DATA FOR THIS EXERCISE -
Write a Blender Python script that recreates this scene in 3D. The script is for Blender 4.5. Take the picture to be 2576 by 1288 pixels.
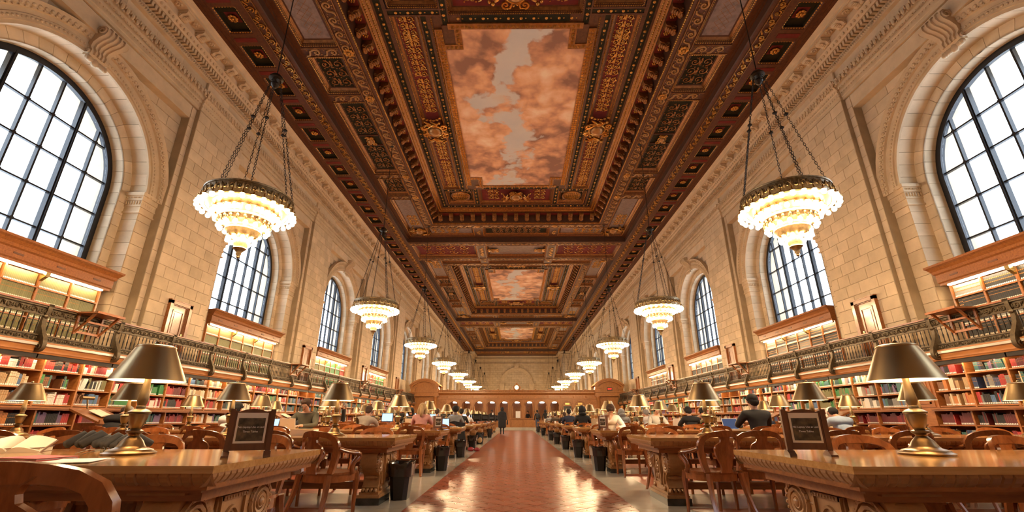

--

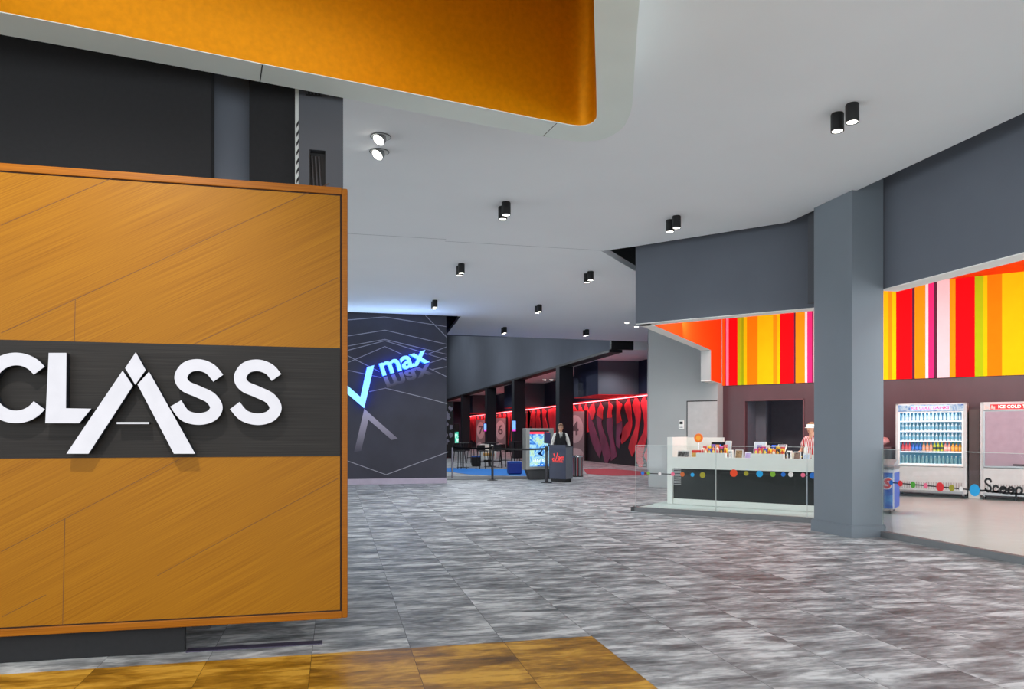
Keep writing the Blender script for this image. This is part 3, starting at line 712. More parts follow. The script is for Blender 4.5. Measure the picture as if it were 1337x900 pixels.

---

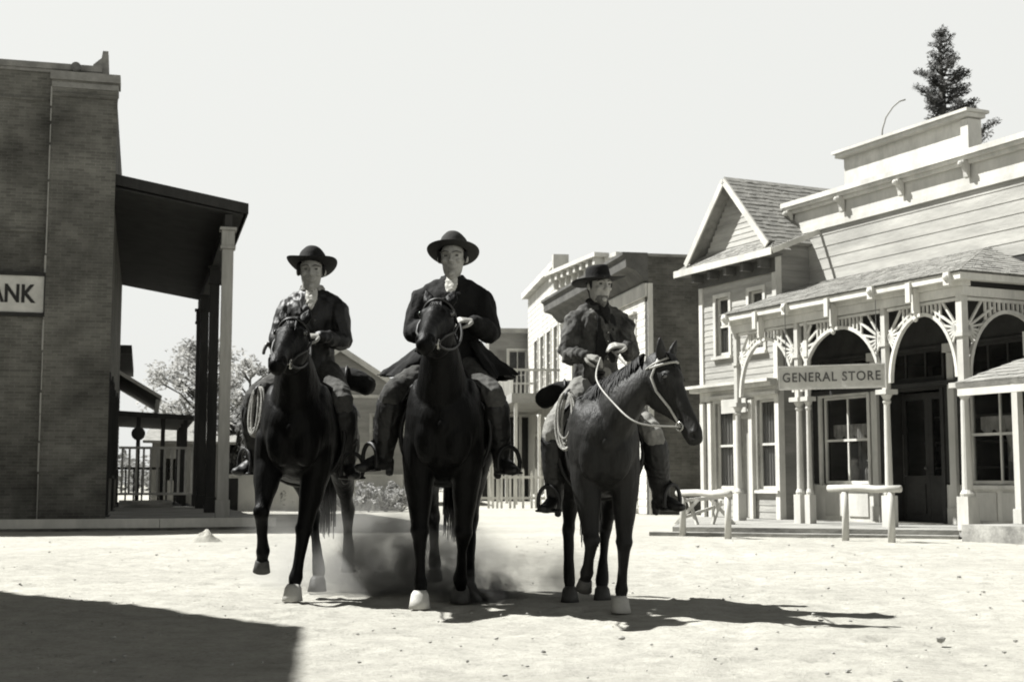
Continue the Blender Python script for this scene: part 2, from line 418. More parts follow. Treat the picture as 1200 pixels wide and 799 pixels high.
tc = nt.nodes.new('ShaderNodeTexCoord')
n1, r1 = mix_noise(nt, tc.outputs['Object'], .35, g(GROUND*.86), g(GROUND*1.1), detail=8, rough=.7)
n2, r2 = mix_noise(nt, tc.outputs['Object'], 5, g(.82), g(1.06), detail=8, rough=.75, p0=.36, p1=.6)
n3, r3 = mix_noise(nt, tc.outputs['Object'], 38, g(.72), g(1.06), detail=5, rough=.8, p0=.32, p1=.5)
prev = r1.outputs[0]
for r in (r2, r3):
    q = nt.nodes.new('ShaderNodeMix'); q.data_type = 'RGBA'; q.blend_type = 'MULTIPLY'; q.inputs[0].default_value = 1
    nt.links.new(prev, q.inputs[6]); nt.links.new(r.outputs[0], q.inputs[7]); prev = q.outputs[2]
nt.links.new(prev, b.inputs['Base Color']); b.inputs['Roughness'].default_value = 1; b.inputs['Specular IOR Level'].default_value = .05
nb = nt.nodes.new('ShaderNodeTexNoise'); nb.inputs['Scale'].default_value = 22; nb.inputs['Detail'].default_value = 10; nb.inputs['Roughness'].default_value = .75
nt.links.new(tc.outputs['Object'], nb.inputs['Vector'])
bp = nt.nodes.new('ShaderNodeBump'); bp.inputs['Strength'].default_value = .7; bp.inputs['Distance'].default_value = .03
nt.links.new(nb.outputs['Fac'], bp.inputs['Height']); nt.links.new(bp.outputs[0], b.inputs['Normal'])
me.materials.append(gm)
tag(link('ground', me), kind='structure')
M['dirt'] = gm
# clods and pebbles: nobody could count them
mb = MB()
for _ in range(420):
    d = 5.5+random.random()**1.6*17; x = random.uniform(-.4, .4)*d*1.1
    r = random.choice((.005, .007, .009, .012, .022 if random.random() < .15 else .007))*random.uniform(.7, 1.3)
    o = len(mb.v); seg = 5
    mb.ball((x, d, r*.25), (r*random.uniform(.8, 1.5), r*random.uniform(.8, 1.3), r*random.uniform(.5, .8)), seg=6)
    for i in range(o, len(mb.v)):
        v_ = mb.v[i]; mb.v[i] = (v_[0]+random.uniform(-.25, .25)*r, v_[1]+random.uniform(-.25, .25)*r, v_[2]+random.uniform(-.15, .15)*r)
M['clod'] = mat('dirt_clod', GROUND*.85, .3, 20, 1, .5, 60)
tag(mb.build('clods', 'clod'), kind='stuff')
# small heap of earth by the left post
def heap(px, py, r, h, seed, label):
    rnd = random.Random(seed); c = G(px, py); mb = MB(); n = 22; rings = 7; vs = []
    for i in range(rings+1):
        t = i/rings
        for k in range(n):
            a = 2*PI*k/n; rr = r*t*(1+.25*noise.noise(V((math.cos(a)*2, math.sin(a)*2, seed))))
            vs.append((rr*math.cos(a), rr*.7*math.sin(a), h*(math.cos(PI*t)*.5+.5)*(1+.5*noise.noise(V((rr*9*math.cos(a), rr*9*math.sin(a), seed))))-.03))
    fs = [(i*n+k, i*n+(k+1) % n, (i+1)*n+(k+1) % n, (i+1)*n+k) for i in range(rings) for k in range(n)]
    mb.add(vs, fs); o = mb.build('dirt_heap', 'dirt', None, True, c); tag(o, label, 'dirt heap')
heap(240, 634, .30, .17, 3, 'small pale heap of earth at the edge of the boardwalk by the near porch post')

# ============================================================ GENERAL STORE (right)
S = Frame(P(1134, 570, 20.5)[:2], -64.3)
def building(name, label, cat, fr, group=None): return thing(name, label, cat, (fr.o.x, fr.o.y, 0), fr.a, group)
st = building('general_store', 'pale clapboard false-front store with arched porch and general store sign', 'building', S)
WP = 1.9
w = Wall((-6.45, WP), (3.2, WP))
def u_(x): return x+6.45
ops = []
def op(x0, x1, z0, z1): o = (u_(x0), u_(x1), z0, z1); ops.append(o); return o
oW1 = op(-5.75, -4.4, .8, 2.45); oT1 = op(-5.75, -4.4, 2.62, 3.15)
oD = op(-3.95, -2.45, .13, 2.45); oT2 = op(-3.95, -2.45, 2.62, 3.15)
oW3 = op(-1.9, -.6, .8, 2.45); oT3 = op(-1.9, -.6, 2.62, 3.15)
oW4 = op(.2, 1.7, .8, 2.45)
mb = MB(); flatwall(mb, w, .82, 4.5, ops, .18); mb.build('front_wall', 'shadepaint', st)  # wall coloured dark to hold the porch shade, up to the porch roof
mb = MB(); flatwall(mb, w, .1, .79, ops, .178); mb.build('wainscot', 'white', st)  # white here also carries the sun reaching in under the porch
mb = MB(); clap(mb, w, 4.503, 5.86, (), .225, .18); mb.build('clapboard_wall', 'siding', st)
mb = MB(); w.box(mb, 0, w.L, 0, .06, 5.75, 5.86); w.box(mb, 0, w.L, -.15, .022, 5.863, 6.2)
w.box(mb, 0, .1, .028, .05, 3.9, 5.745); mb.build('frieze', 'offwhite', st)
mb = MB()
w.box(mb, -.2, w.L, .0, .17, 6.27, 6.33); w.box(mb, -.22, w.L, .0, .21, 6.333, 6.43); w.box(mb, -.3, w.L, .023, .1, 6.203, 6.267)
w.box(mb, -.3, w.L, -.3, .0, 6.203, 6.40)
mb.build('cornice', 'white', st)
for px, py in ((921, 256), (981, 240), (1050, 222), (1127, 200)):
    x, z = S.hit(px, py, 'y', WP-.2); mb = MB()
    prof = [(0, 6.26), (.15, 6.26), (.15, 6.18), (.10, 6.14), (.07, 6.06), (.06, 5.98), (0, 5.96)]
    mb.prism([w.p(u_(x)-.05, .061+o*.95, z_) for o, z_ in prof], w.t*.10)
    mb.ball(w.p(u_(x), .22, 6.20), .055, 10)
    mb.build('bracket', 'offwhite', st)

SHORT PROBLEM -
Provide only the number of lines in the records containing the string "flatwall".

WRITTEN ANSWER -
2